A continuación, un notario y el secretario de la universidad dan fe de haber recibido declaración de cada testigo, quienes haciendo “una señal de la crus” juraron decir la verdad en su testimonio, en el que dijeron conocer a los padres y abuelos del peticionante, y que “proceden de noble estirpe, así ellos como sus antepasados”.
Eduardo tuvo suerte. No solo por la admisión de los testimonios y la inexistencia de alguien que delatara su seguro judaísmo, sino por la celeridad con la que se tramitó el procedimiento.

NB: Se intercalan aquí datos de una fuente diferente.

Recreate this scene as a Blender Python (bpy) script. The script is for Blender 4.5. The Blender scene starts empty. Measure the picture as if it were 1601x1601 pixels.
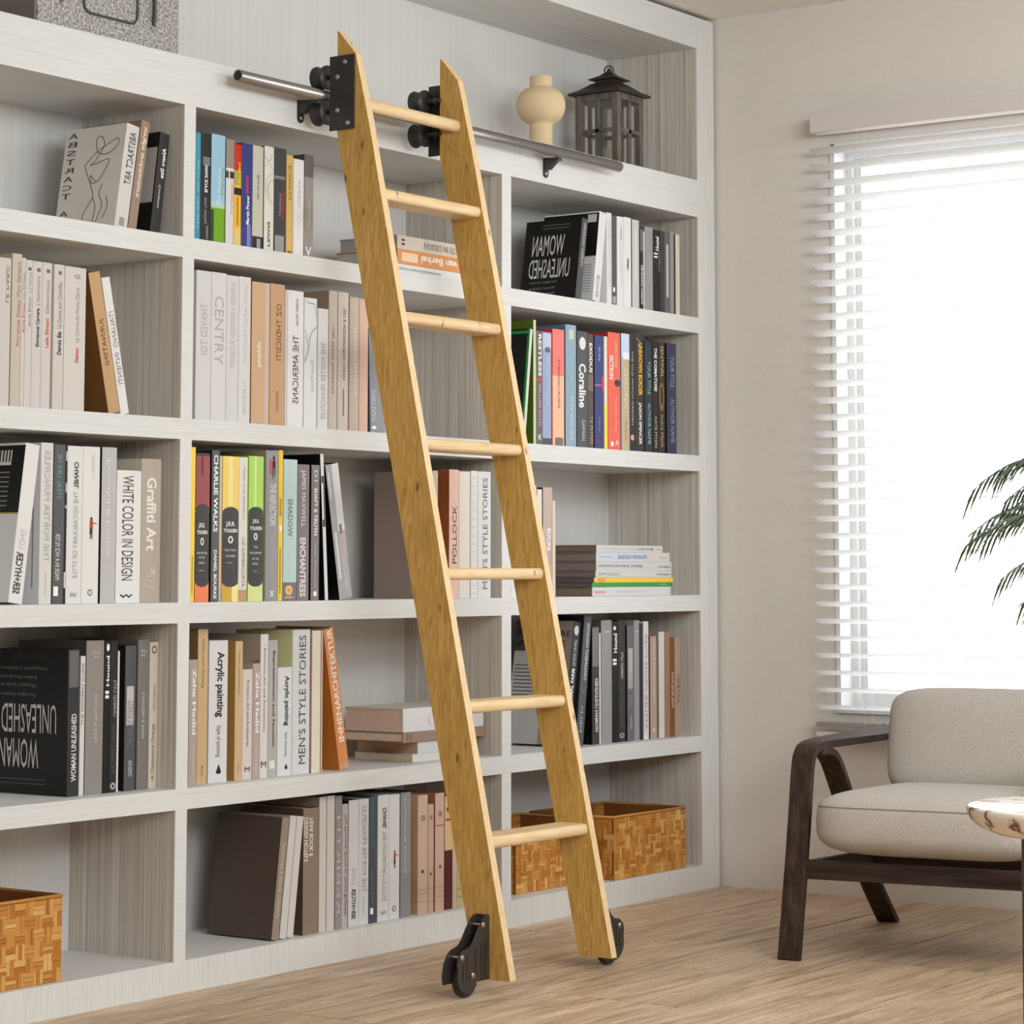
import bpy, bmesh, math, random
from mathutils import Vector, Matrix
random.seed(7)
S = bpy.context.scene
COL = S.collection
PI = math.pi
# ------------------------------------------------------------------ camera, sky, light, exposure
cd = bpy.data.cameras.new('camera'); cam = bpy.data.objects.new('camera', cd); COL.objects.link(cam)
cam.location = (-6.5965, -3.8974, 0.9272)
cam.rotation_euler = (PI/2 + 0.10202, 0, 0.61405 - PI/2)
cd.sensor_width = 36; cd.lens = 3961.99/1601*36
cd.shift_y = -312.4/1601; cd.clip_end = 100
S.camera = cam
wd = bpy.data.worlds.new('sky'); S.world = wd; wd.use_nodes = True
bg = wd.node_tree.nodes['Background']; bg.inputs['Color'].default_value = (0.97, 0.985, 1.0, 1); bg.inputs['Strength'].default_value = 3.8
def area(name, loc, target, sx, sy, power, color):
    l = bpy.data.lights.new(name, 'AREA'); l.shape = 'RECTANGLE'; l.size = sx; l.size_y = sy; l.energy = power; l.color = color
    o = bpy.data.objects.new(name, l); COL.objects.link(o); o.location = loc
    o.rotation_euler = (Vector(target)-Vector(loc)).to_track_quat('-Z', 'Y').to_euler()
    return o
area('added_light_key', (-1.6, -3.1, 2.5), (-0.6, 0, 1.3), 3.6, 1.0, 60, (0.87, 0.95, 1.0))  # unseen area lamp without fixture, added to light the bookcase from high in front
area('added_light_left', (-5.0, -5.5, 2.35), (0.1, -0.4, 1.8), 2.6, 1.2, 162, (0.87, 0.95, 1.0))  # added off-camera lamp, no fixture; brightens the window wall and left-facing sides
area('added_light_overhead', (-3.6, -4.2, 2.58), (-3.6, -4.2, 0), 5.0, 4.0, 62, (0.9, 0.96, 1.0))  # added soft fill under the ceiling, no fixture; lifts floor and shelf tops
S.view_settings.view_transform = 'Standard'; S.view_settings.look = 'None'
S.view_settings.gamma = 1; S.view_settings.use_curve_mapping = False
S.view_settings.exposure = 0.0
# ------------------------------------------------------------------ helpers
def lin(c):
    return tuple(((v/255)/12.92 if v <= 10 else (((v/255)+.055)/1.055)**2.4) for v in c) + (1,)
class MB:
    """collects shapes with material slots and links them as one mesh object"""
    def __init__(s): s.v = []; s.f = []; s.m = []; s.mats = []; s.sm = []
    def slot(s, m):
        if m not in s.mats: s.mats.append(m)
        return s.mats.index(m)
    def add(s, vs, fs, m, smooth=False):
        b = len(s.v); s.v += [tuple(v) for v in vs]; k = s.slot(m)
        for f in fs: s.f.append([b+i for i in f]); s.m.append(k); s.sm.append(smooth)
    def box(s, x0, x1, y0, y1, z0, z1, m):
        s.add([(x0,y0,z0),(x1,y0,z0),(x1,y1,z0),(x0,y1,z0),(x0,y0,z1),(x1,y0,z1),(x1,y1,z1),(x0,y1,z1)],
              [(0,3,2,1),(4,5,6,7),(0,1,5,4),(1,2,6,5),(2,3,7,6),(3,0,4,7)], m)
    def prism(s, poly, axis, a0, a1, m, smooth=False):
        """poly 2D points extruded along axis ('x': poly is (y,z); 'y': (x,z); 'z': (x,y))"""
        n = len(poly)
        def P(p, a): return (a,p[0],p[1]) if axis=='x' else ((p[0],a,p[1]) if axis=='y' else (p[0],p[1],a))
        vs = [P(p,a0) for p in poly]+[P(p,a1) for p in poly]
        s.add(vs, [tuple(range(n))[::-1], tuple(range(n,2*n))], m)
        s.add(vs, [(i,(i+1)%n,(i+1)%n+n,i+n) for i in range(n)], m, smooth)
    def cyl(s, p0, p1, r, m, n=20, r1=None, caps=True):
        p0=Vector(p0);p1=Vector(p1);d=(p1-p0).normalized();a=d.orthogonal().normalized();b=d.cross(a);r1=r if r1 is None else r1
        ring=lambda c,q:[c+(a*math.cos(2*PI*i/n)+b*math.sin(2*PI*i/n))*q for i in range(n)]
        vs=ring(p0,r)+ring(p1,r1)
        s.add(vs,[(i,(i+1)%n,(i+1)%n+n,i+n) for i in range(n)],m,True)
        if caps: s.add(vs,[tuple(range(n))[::-1],tuple(range(n,2*n))],m)
    def tube(s, pts, r, m, n=8, closed=False):
        pts=[Vector(p) for p in pts];N=len(pts);vs=[];prev=None
        for i,p in enumerate(pts):
            if closed: t=pts[(i+1)%N]-pts[i-1]
            else: t=pts[min(i+1,N-1)]-pts[max(i-1,0)]
            t.normalize()
            if prev is None: a=t.orthogonal().normalized()
            else: a=(prev-t*prev.dot(t)).normalized()
            prev=a;b=t.cross(a)
            rr=r[i] if isinstance(r,(list,tuple)) else r
            vs+=[p+(a*math.cos(2*PI*k/n)+b*math.sin(2*PI*k/n))*rr for k in range(n)]
        fs=[]
        for i in range(N if closed else N-1):
            for k in range(n):
                j=(i+1)%N
                fs.append((i*n+k,i*n+(k+1)%n,j*n+(k+1)%n,j*n+k))
        s.add(vs,fs,m,True)
        if not closed: s.add(vs,[tuple(range(n))[::-1],tuple(range((N-1)*n,N*n))],m)
    def lathe(s, prof, c, axis, m, n=40):
        """prof (radius, along) revolved round the axis through c"""
        c=Vector(c);ax={'x':Vector((1,0,0)),'y':Vector((0,1,0)),'z':Vector((0,0,1))}[axis];a=ax.orthogonal().normalized();b=ax.cross(a)
        vs=[]
        for r,h in prof: vs+=[c+ax*h+(a*math.cos(2*PI*k/n)+b*math.sin(2*PI*k/n))*r for k in range(n)]
        fs=[(i*n+k,i*n+(k+1)%n,(i+1)*n+(k+1)%n,(i+1)*n+k) for i in range(len(prof)-1) for k in range(n)]
        s.add(vs,fs,m,True)
        s.add(vs,[tuple(range(n))[::-1],tuple(range((len(prof)-1)*n,len(prof)*n))],m)
    def loft(s, rings, m, smooth=True, caps=True):
        n=len(rings[0]);vs=[v for r in rings for v in r]
        s.add(vs,[(i*n+k,i*n+(k+1)%n,(i+1)*n+(k+1)%n,(i+1)*n+k) for i in range(len(rings)-1) for k in range(n)],m,smooth)
        if caps: s.add(vs,[tuple(range(n))[::-1],tuple(range((len(rings)-1)*n,len(rings)*n))],m)
    def build(s, name, parent=None, loc=None, bevel=0, origin=None, label=None, rot=None):
        me=bpy.data.meshes.new(name)
        o0=Vector(origin) if origin is not None else Vector((0,0,0))
        me.from_pydata([tuple(Vector(v)-o0) for v in s.v],[],s.f)
        for m in s.mats: me.materials.append(m)
        me.polygons.foreach_set('material_index',s.m); me.polygons.foreach_set('use_smooth',s.sm)
        bm=bmesh.new(); bm.from_mesh(me)
        if FIXN[0]: bmesh.ops.recalc_face_normals(bm,faces=[f for f in bm.faces])
        bm.to_mesh(me); bm.free(); me.update()
        o=bpy.data.objects.new(name,me); COL.objects.link(o)
        if parent is not None: o.parent=parent
        o.location=o0 if loc is None else loc
        if rot is not None: o.rotation_euler=rot
        if bevel:
            b=o.modifiers.new('edge','BEVEL'); b.width=bevel; b.segments=2; b.limit_method='ANGLE'; b.angle_limit=math.radians(40); b.harden_normals=False
        if label: o['label']=label
        return o
FIXN=[True]
def thing(name, label, cat, loc=(0,0,0), group=None, rot=None):
    o=bpy.data.objects.new(name,None); COL.objects.link(o); o.location=loc; o.empty_display_size=.05
    if rot: o.rotation_euler=rot
    o['label']=label; o['category']=cat
    if group: o['group']=group
    return o
def tag(o,label,cat,group=None):
    o['label']=label;o['category']=cat
    if group:o['group']=group
    return o
def struct(o): o['kind']='structure'; return o
# ------------------------------------------------------------------ materials
def mat(name, rgb=(200,200,200), rough=.5, metal=0, spec=.5):
    m=bpy.data.materials.new(name); m.use_nodes=True; b=m.node_tree.nodes['Principled BSDF']
    b.inputs['Base Color'].default_value=lin(rgb); b.inputs['Roughness'].default_value=rough; b.inputs['Metallic'].default_value=metal
    b.inputs['Specular IOR Level'].default_value=spec
    return m
def nd(m,t,**k):
    n=m.node_tree.nodes.new(t)
    for a,v in k.items():
        if a in n.inputs.keys() if hasattr(n.inputs,'keys') else False: n.inputs[a].default_value=v
        else: setattr(n,a,v)
    return n
def streaks(m, scale, stops, coord='Object', detail=5, bump=0, dist=0, rough=None, second=None):
    """noise stretched by scale -> colour ramp -> base colour, with bump"""
    nt=m.node_tree; L=nt.links.new; b=nt.nodes['Principled BSDF']
    tc=nt.nodes.new('ShaderNodeTexCoord'); mp=nt.nodes.new('ShaderNodeMapping'); mp.inputs['Scale'].default_value=scale
    L(tc.outputs[coord],mp.inputs['Vector'])
    no=nt.nodes.new('ShaderNodeTexNoise'); no.inputs['Scale'].default_value=1; no.inputs['Detail'].default_value=detail; no.inputs['Roughness'].default_value=.6; no.inputs['Distortion'].default_value=dist
    L(mp.outputs[0],no.inputs['Vector'])
    cr=nt.nodes.new('ShaderNodeValToRGB'); e=cr.color_ramp.elements
    e[0].position=stops[0][0]; e[0].color=lin(stops[0][1]); e[1].position=stops[-1][0]; e[1].color=lin(stops[-1][1])
    for p,c in stops[1:-1]:
        q=e.new(p); q.color=lin(c)
    L(no.outputs['Fac'],cr.inputs[0]); out=cr.outputs[0]
    if bump:
        bp=nt.nodes.new('ShaderNodeBump'); bp.inputs['Strength'].default_value=bump; bp.inputs['Distance'].default_value=.002
        L(no.outputs['Fac'],bp.inputs['Height']); L(bp.outputs[0],b.inputs['Normal'])
    L(out,b.inputs['Base Color'])
    return m,no,cr
def mixover(m, colorsock_from, fac_socket, rgb):
    nt=m.node_tree; b=nt.nodes['Principled BSDF']; mx=nt.nodes.new('ShaderNodeMix'); mx.data_type='RGBA'
    nt.links.new(fac_socket,mx.inputs[0]); nt.links.new(colorsock_from,mx.inputs[6]); mx.inputs[7].default_value=lin(rgb)
    nt.links.new(mx.outputs[2],b.inputs['Base Color']); return mx
# bookcase: whitewashed grain
M_h,_,_=streaks(mat('whitewashed_wood_horizontal',rough=.55),(5,55,150),[(.22,(204,202,198)),(.5,(216,215,212)),(.8,(220,219,217))],bump=.25,detail=6,dist=.4)
M_v,_,_=streaks(mat('whitewashed_wood_vertical',rough=.55),(190,190,5),[(.25,(200,196,190)),(.5,(217,215,211)),(.8,(224,222,219))],bump=.3,detail=6,dist=.2)
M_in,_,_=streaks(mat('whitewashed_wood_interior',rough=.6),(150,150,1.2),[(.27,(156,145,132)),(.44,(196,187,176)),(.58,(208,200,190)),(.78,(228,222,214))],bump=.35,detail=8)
M_bk,_,_=streaks(mat('whitewashed_back_panel',rough=.6),(150,150,.8),[(.2,(206,202,197)),(.6,(216,213,209)),(.85,(219,217,213))],bump=.08,detail=8)
M_post,_,_=streaks(mat('whitewashed_wood_post',rough=.55),(30,30,220),[(.25,(208,206,202)),(.5,(217,216,213)),(.8,(220,219,217))],bump=.12,detail=4)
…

En el libro mencionado consta que apenas dos días más tarde, el 14 de diciembre de 1812, “el Señor Doctor Francisco Antonio González Rector y Cancelario de esta Real Universidad Mayor de San Carlos”, luego de haber tomado el juramento de “defender publica y privadamente que Maria Santisima Señora Nuestra fue concebida sin Pecado Original desde el primer instante de su ser natural, y de obedecer a nuestro actual católico Monarca y Señores Virreyes que gobiernen estos Reinos a su nombre”, confiere la graduación a Espinosa -entre otros.
Como si la Revolución de Mayo de 1810 y la declaración de Independencia de 1816 no hubieran existido, la exigencia de probar limpieza de sangre se extendió en la Universidad de Córdoba hasta 1852, año en que fue suprimida como requisito académico a instancias de la Legislatura.
Tal vez Eduardo y Baruch tuvieron los mismos parientes lejanos, quienes, aunque no vivían lejos de la costa, acaso nunca conocieron el mar cantábrico. Por miedo al linchamiento y a la muerte en manos de la turba cristiana, lo abandonaron todo una atolondrada mañana del siglo XV. De haberse cruzado las decisiones sobre a dónde huir, tomadas por dos familias marranas en un pueblito de Burgos llamado Espinosa de los Monteros, quizá Ámsterdam hubiera tenido un filósofo menos. Y la lejana Córdoba un ateo más.